To be clear, dealers who are in the business of selling drugs should of course be prosecuted—for selling drugs. The problems arise when you try to prosecute them for murder.
To be clear, dealers who are in the business of selling drugs should of course be prosecuted—for selling drugs. The problems arise when you try to prosecute them for murder. Proponents of this approach will often suggest that it is necessary in order to dissuade other dealers from engaging in the business—that bringing homicide or manslaughter charges against people in the drug trade will serve as a deterrent, and in that connection, might ultimately save lives. But is that really likely? Prosecutors in New Orleans are pursuing these kinds of cases against heroin dealers. But as it happens, Louisiana’s governor, Bobby Jindal, has already enacted some of the toughest laws in the country just for dealing heroin, extending the maximum sentence to 99 years, an ostensibly formidable deterrent that has done little to curb the heroin trade in the state.
Part of the reason that prosecutors seek murder or manslaughter charges in these cases is that they will likely result in more extensive prison sentences than might pertain if the defendant was merely charged with dealing. Yet, as I outlined in an earlier brief, there is an emerging bipartisan consensus that levels of incarceration in this country have already reached dangerously unsustainable levels, and produce a set of pernicious social costs.
President Obama has made a commitment to criminal justice reform, and to rolling back the size of the prison population, specifically for those serving long sentences for drug crimes. This is another area in which, after years of deeply counterproductive policy, a new and relatively enlightened orthodoxy appears to be taking hold. In that context, the notion that you would seek a resolution to the spike in heroin deaths by sending drug dealers (or drug users) to prison for ever longer stretches seems starkly at odds with the increasingly undeniable reality that we have tried and resolutely failed to jail our way to victory in the war on drugs.
It is also worth mentioning in this context that, given the prevailing trends in the prosecution of drug cases and the population in our prison system, the brunt of such a solution would undoubtedly be borne by people of color. As Clarence Walker wrote last year on Alternet, “For years, police and prosecutors treated fatal overdoses as accidents or as the inevitable fate awaiting dug addicts. Now, with white people and suburbanites doing the dying in many states, when police arrive on the scene, officers are instructed to notify investigators and paramedics to treat the scene as a homicide.” The racial dynamics in these cases may often go unspoken, but they are there, in subtext and dog-whistle, and occasionally even in the public remarks of elected officials. Just ask Paul LePage.

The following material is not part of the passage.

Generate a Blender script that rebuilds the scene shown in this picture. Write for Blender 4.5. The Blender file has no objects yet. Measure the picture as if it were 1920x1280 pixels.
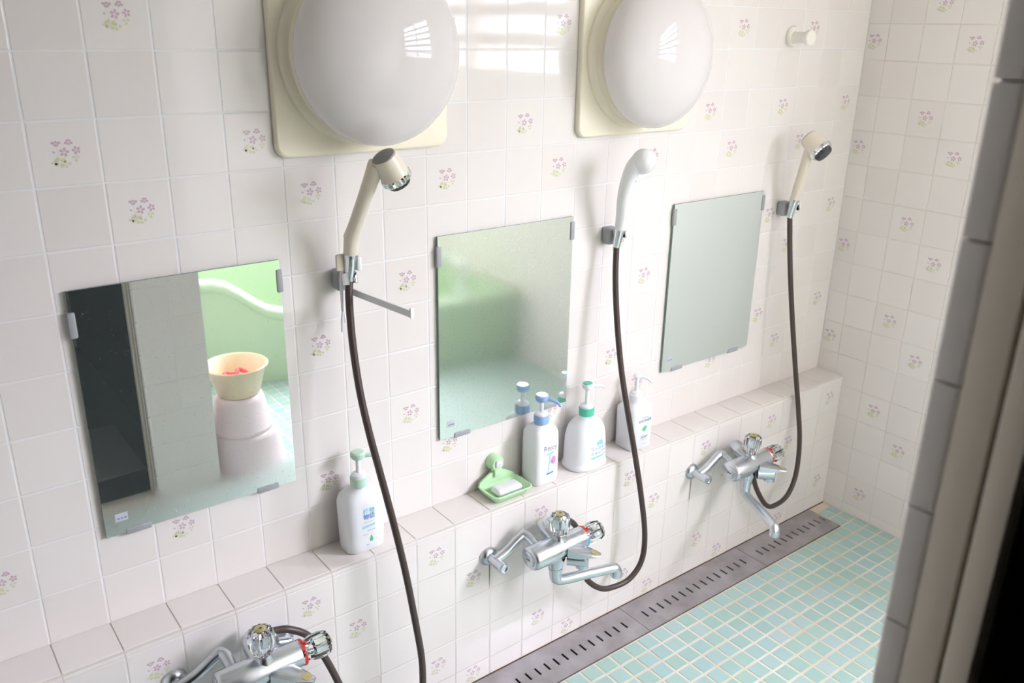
import bpy, bmesh, math, random
from mathutils import Vector, Matrix, Euler

random.seed(7)
scene = bpy.context.scene
COL = scene.collection

# ------------------------------------------------------------------ camera
cam_d = bpy.data.cameras.new('camera')
cam = bpy.data.objects.new('camera', cam_d)
COL.objects.link(cam)
Rt = Vector((0.79423, -0.60738, 0.01694))
Dn = Vector((-0.19671, -0.28340, -0.93861))
Fw = Vector((0.57490, 0.74214, -0.34456))
m3 = Matrix((Rt, -Dn, -Fw)).transposed()
cam.matrix_world = Matrix.Translation((-0.22263, -1.48371, 1.51336)) @ m3.to_4x4()
cam_d.sensor_width = 36.0
cam_d.lens = 30.284
cam_d.clip_start = 0.02
cam_d.dof.use_dof = True
cam_d.dof.focus_distance = 1.9
cam_d.dof.aperture_fstop = 5.6
scene.camera = cam

# ------------------------------------------------------------------ light: daylight through the window
world = bpy.data.worlds.new('sky')
scene.world = world
world.use_nodes = True
_wn, _wl = world.node_tree.nodes, world.node_tree.links
bg = _wn['Background']
_tc = _wn.new('ShaderNodeTexCoord')
_sp = _wn.new('ShaderNodeSeparateXYZ')
_mr = _wn.new('ShaderNodeMapRange')
_mr.inputs['From Min'].default_value = -0.05
_mr.inputs['From Max'].default_value = 0.36
_mx = _wn.new('ShaderNodeMixRGB')
_mx.inputs[1].default_value = (0.20, 0.20, 0.22, 1)      # ground and low skyline outside
_mx.inputs[2].default_value = (0.868, 0.82, 1.0, 1)       # overcast sky
_wl.new(_tc.outputs['Generated'], _sp.inputs[0])
_wl.new(_sp.outputs['Z'], _mr.inputs['Value'])
_wl.new(_mr.outputs[0], _mx.inputs[0])
_wl.new(_mx.outputs[0], bg.inputs['Color'])
# overcast sky: three times as bright overhead as at the horizon
_ov = _wn.new('ShaderNodeMapRange')
_ov.inputs['From Min'].default_value = 0.0
_ov.inputs['From Max'].default_value = 1.0
_ov.inputs['To Min'].default_value = 26.0
_ov.inputs['To Max'].default_value = 78.0
_wl.new(_sp.outputs['Z'], _ov.inputs['Value'])
_wl.new(_ov.outputs[0], bg.inputs['Strength'])
pd = bpy.data.lights.new('window_portal', 'AREA')
pd.shape = 'RECTANGLE'
pd.size = 1.5
pd.size_y = 0.84
pd.cycles.is_portal = True
po = bpy.data.objects.new('window_portal', pd)
COL.objects.link(po)
po.location = (2.295, -2.02, 1.70)
po.rotation_euler = (math.pi / 2, 0, math.pi / 2)      # faces -x, into the room

scene.view_settings.view_transform = 'Standard'
scene.view_settings.look = 'None'
scene.view_settings.gamma = 1.0
scene.view_settings.use_curve_mapping = False
scene.view_settings.exposure = 0.97

# ------------------------------------------------------------------ materials
def srgb(r, g, b):
    f = lambda c: (c / 255 / 12.92) if c / 255 <= 0.04045 else ((c / 255 + 0.055) / 1.055) ** 2.4
    return (f(r), f(g), f(b), 1)

def pmat(name, col, rough=0.4, metal=0.0, **kw):
    m = bpy.data.materials.new(name)
    m.use_nodes = True
    b = m.node_tree.nodes['Principled BSDF']
    b.inputs['Base Color'].default_value = col
    b.inputs['Roughness'].default_value = rough
    b.inputs['Metallic'].default_value = metal
    for k, v in kw.items():
        b.inputs[k.replace('_', ' ')].default_value = v
    return m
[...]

Of course, any prosecutor who is being honest will tell you that one element of their job is retribution, or revenge. When a young person dies, it is perhaps only natural that we look for someone to blame. Retaliation is a deeply ingrained human impulse, as Albert Camus observed in a 1957 essay. Nevertheless, he argued, “Law, by definition, cannot obey the same rules as nature. . . . [T]he law is not intended to imitate or reproduce that nature. It is intended to correct it.”
Law, like policy, should be governed not by its ability to assuage our emotional needs in a tragic situation, but by a dispassionate tabulation of the incentives that it creates. And this leads us to a final sense in which seeking murder or manslaughter charges in drug overdose cases is misguided.
One promising development in recent years has been the increasing use, by police and other first responders, of Narcan, a nasal spray that can reverse the effects of an opiate overdose. The drug is remarkably effective in bringing addicts back from a potentially fatal overdose. Its use in New Jersey, for example, has reportedly saved hundreds of lives, and many police departments and emergency services agencies are now including it in the standard gear carried by first responders, because the key minutes after an overdose are when the drug can save someone, and these officials are often the first on the scene.
But they arrive, mainly, when they are summoned by someone, and that someone is often a friend or fellow addict of the person who overdoses, someone who may have been sharing the fix with the user, or may have helped procure it. Precisely the kind of person, in other words, who under this new law enforcement approach to overdoses would be dialing 9-1-1 from a “crime scene,” and opening themselves up to potential prosecution for manslaughter, or worse.
The fundamental purpose of any legal measures employed in this kind should be to save lives. While I can understand the punitive impulse behind “death by dealer” prosecutions, it is not at all clear that these kinds of cases, initiated in the aftermath of one death, will produce the sort of deterrent effect that might actually prevent others. But it seems quite probable that, by shifting the burden of culpability from the addict to everyone involved in supplying the addict with a fatal dose, these measures might create a disincentive for those who witness an overdose to alert the authorities, thus resulting, perversely, in more death.